▸ WORK TO BE COMPLETED: Print exactly the lines from the first one down to the line containing "SC.camera = cam", both ends included, with no pictures and nothing else.

▸ DATASET SECTION:
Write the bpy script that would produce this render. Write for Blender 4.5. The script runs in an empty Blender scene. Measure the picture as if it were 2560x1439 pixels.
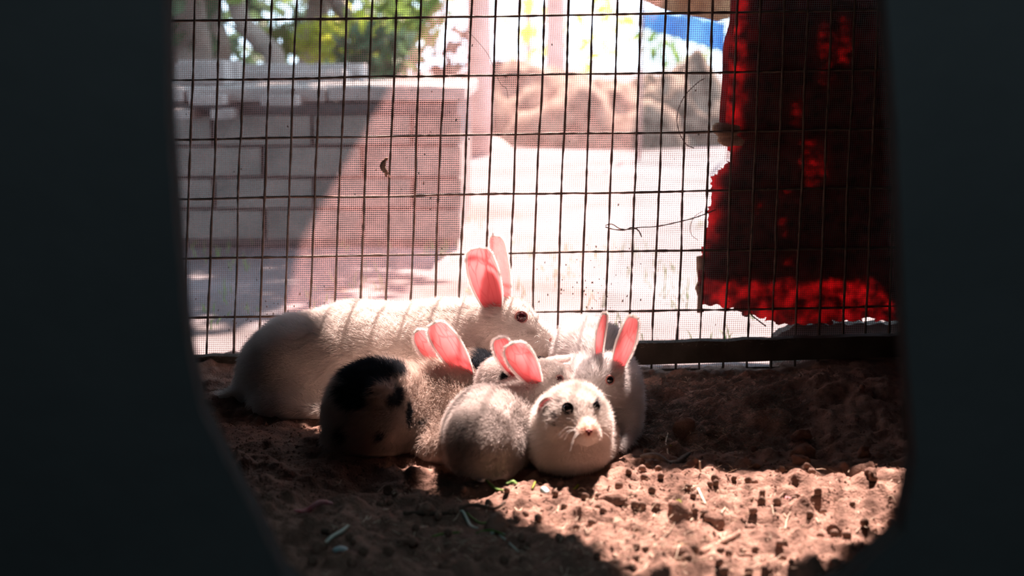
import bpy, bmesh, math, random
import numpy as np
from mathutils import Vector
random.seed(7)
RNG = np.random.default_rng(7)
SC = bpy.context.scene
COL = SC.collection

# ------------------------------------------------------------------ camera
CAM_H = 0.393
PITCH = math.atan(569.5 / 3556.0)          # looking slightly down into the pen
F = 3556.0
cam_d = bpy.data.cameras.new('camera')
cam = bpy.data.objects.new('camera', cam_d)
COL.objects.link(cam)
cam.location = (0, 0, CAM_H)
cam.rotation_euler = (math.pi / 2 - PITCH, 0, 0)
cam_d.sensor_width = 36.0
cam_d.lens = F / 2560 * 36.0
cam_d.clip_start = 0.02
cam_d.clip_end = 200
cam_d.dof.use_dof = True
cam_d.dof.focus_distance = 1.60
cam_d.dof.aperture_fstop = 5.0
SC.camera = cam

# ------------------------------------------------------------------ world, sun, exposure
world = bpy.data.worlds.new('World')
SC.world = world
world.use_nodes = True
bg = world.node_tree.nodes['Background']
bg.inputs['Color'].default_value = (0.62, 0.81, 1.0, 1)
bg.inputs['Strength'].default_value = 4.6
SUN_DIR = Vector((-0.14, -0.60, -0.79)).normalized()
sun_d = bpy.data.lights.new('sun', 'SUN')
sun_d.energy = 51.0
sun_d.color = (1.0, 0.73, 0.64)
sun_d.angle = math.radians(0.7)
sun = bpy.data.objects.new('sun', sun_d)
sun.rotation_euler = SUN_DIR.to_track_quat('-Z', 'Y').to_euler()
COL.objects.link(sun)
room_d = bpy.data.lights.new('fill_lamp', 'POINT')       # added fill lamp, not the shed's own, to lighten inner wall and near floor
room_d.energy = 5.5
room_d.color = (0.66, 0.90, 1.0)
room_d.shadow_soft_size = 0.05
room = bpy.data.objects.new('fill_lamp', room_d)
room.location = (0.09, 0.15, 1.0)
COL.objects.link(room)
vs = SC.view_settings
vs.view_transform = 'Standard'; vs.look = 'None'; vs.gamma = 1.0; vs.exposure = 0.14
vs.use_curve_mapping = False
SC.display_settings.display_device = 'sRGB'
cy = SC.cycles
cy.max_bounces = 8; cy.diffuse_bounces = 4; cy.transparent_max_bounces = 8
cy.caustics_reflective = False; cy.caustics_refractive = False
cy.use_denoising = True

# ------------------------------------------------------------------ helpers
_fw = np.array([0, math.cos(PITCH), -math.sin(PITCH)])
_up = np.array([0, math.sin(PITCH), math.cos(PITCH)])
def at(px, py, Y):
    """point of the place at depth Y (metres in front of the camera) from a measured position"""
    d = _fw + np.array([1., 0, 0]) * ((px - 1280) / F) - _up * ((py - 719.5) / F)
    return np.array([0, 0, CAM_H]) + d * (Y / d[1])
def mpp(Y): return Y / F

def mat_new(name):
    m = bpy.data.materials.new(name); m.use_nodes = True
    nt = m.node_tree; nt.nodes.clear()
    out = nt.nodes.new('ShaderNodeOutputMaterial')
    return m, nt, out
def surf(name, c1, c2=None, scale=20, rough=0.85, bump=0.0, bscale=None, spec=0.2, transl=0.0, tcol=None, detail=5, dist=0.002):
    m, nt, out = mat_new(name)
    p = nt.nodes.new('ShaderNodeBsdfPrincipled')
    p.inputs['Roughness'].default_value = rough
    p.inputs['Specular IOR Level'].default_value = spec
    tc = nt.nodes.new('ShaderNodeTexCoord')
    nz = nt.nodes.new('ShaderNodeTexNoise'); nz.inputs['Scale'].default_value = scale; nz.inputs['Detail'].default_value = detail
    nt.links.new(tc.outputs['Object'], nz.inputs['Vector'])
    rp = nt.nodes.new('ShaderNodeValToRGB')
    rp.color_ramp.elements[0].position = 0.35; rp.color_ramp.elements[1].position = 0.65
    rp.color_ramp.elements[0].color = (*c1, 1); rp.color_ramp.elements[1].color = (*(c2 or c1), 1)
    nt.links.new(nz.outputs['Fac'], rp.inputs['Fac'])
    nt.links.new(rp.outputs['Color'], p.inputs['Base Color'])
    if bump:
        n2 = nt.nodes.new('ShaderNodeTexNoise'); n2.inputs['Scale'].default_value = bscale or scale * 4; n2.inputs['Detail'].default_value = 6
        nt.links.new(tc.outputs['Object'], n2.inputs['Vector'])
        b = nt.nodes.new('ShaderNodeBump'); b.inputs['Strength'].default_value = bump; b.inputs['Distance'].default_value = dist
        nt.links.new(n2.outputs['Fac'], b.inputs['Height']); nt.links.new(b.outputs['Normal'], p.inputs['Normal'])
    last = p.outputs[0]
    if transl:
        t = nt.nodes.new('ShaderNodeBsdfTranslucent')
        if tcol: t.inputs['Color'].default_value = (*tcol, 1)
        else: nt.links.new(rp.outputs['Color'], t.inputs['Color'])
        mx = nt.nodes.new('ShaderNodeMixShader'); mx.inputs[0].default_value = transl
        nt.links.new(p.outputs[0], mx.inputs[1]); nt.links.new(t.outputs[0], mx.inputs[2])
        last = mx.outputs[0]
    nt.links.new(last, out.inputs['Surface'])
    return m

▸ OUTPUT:
Write the bpy script that would produce this render. Write for Blender 4.5. The script runs in an empty Blender scene. Measure the picture as if it were 2560x1439 pixels.
import bpy, bmesh, math, random
import numpy as np
from mathutils import Vector
random.seed(7)
RNG = np.random.default_rng(7)
SC = bpy.context.scene
COL = SC.collection

# ------------------------------------------------------------------ camera
CAM_H = 0.393
PITCH = math.atan(569.5 / 3556.0)          # looking slightly down into the pen
F = 3556.0
cam_d = bpy.data.cameras.new('camera')
cam = bpy.data.objects.new('camera', cam_d)
COL.objects.link(cam)
cam.location = (0, 0, CAM_H)
cam.rotation_euler = (math.pi / 2 - PITCH, 0, 0)
cam_d.sensor_width = 36.0
cam_d.lens = F / 2560 * 36.0
cam_d.clip_start = 0.02
cam_d.clip_end = 200
cam_d.dof.use_dof = True
cam_d.dof.focus_distance = 1.60
cam_d.dof.aperture_fstop = 5.0
SC.camera = cam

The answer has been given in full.